5.7. Het betreft hier het tekortschieten in de nakoming van een essentiële verplichting die [gedaagde] als huurder nu eenmaal jegens haar verhuurder bij voortduring heeft. Daarbij moet [gedaagde] tegenover haar verhuurder ook verantwoordelijk worden gehouden voor misdragingen jegens omwonenden door degenen aan wie zij onderdak verschaft. Bovendien gaat het hier om gebeurtenissen die zich over een relatief lange termijn uitstrekken.
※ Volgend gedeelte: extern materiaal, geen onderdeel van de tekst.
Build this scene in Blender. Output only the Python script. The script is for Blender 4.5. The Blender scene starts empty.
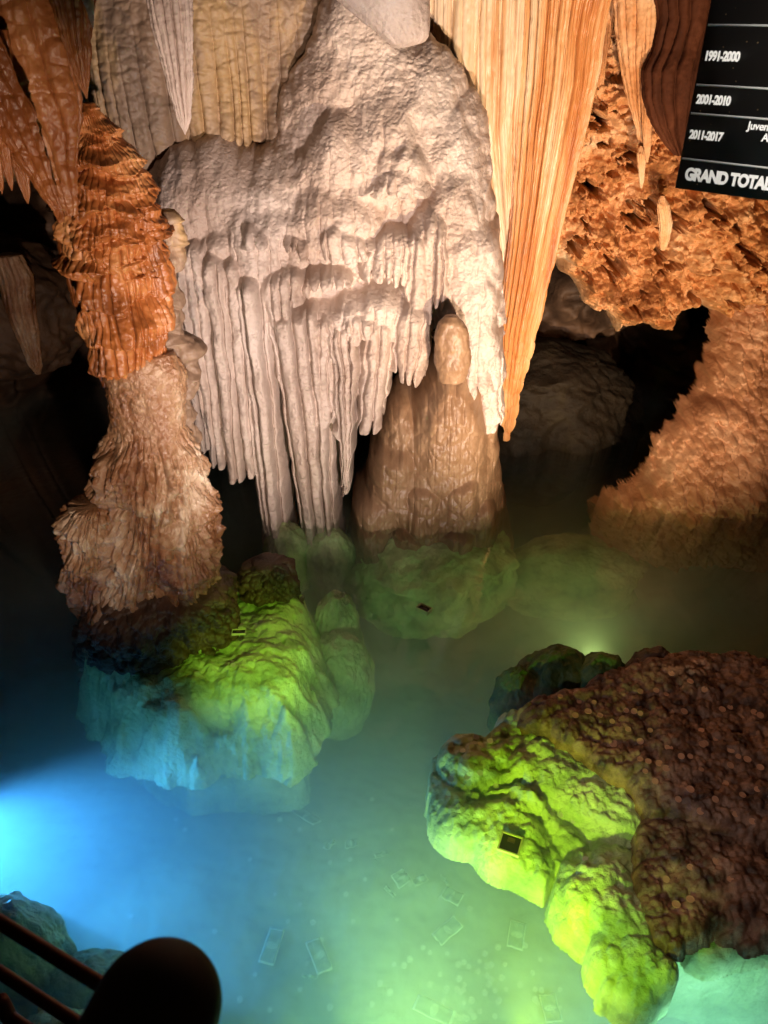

De aard van de hier jegens de verhuurder miskende verplichting brengt mee dat dit tekortschieten van [gedaagde] Het Oosten de bevoegdheid geeft om ook zonder ingebrekestelling of verzuim in een bodemprocedure ontbinding van de huurovereenkomst en ontruiming van het gehuurde te vorderen. [gedaagde] heeft van haar kant voorshands niet aannemelijk kunnen maken dat wegens de bijzondere aard of geringe betekenis van dit tekortschieten er hier sprake is van een uitzonderingsgeval waarin de toewijzing van een ontruimingsvordering achterwege zou moeten blijven. Gezien de ernst van de hinder en de overlast vormt ook het woonbelang van [gedaagde] geen argument om de balans uiteindelijk te haren gunste te doen doorslaan.
5.8. Ook heeft te gelden dat Het Oosten bij het tekortschieten van haar huurder in beginsel naar eigen inzicht gebruik kan maken en blijven maken van de haar ten dienste staande rechtsmaatregelen waaronder het instellen in kort geding van een vordering tot ontruiming van de woning. Daaraan doet niet af dat volgens [gedaagde] door het vertrek van haar directe buren na 19 augustus 2003 er geen verdere problemen meer met omwonenden zijn geweest.
De kantonrechter zal daarom de vordering toewijzen zoals hierna bepaald.
Bij het vaststellen van de ontruimingstermijn heeft de kantonrechter acht geslagen op de niet weerlegde stelling van Het Oosten dat de GG&GD Amsterdam met het voeren van de onderhavige procedure bekend is en bij toewijzing van de vordering zich zal inspannen om de opvang van [gedaagde] en de haren te regelen.